__Work required__: In the material below, the lines containing the word "empty" are required; copy each of them.

__Information shown__:
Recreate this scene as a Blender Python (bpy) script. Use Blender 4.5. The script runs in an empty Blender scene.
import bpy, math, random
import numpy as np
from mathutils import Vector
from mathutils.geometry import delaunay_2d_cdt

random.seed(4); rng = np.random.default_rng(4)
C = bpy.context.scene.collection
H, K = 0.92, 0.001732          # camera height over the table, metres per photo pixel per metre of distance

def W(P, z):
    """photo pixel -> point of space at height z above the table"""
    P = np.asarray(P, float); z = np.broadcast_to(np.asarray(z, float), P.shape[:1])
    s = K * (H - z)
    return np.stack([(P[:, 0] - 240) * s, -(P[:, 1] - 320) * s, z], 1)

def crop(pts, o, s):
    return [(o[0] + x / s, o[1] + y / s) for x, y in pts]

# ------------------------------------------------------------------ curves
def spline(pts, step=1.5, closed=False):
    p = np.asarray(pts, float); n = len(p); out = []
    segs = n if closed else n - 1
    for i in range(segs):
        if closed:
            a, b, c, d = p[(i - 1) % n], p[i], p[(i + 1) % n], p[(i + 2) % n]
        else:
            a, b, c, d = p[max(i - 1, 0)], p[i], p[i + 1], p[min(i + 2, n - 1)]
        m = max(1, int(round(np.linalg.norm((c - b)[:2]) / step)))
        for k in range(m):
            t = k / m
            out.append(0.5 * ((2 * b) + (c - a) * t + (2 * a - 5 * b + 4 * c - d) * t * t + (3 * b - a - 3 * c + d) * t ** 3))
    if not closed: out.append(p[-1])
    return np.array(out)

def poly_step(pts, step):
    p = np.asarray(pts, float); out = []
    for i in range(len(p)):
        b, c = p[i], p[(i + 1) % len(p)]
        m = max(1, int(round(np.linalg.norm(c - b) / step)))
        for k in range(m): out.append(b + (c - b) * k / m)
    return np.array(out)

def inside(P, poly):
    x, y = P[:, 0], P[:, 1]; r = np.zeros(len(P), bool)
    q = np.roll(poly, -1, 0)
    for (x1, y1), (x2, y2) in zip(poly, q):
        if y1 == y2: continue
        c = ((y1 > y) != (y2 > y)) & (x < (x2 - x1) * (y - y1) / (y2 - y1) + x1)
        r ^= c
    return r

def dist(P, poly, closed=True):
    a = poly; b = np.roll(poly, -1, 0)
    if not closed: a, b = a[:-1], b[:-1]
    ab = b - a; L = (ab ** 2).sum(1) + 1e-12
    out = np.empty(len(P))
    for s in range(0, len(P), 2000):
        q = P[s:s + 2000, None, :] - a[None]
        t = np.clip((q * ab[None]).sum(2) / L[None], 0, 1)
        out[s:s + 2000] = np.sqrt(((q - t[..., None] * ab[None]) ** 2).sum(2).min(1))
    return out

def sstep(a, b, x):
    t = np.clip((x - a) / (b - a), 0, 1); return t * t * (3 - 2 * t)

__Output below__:
Recreate this scene as a Blender Python (bpy) script. Use Blender 4.5. The script runs in an empty Blender scene.
    out = np.empty(len(P))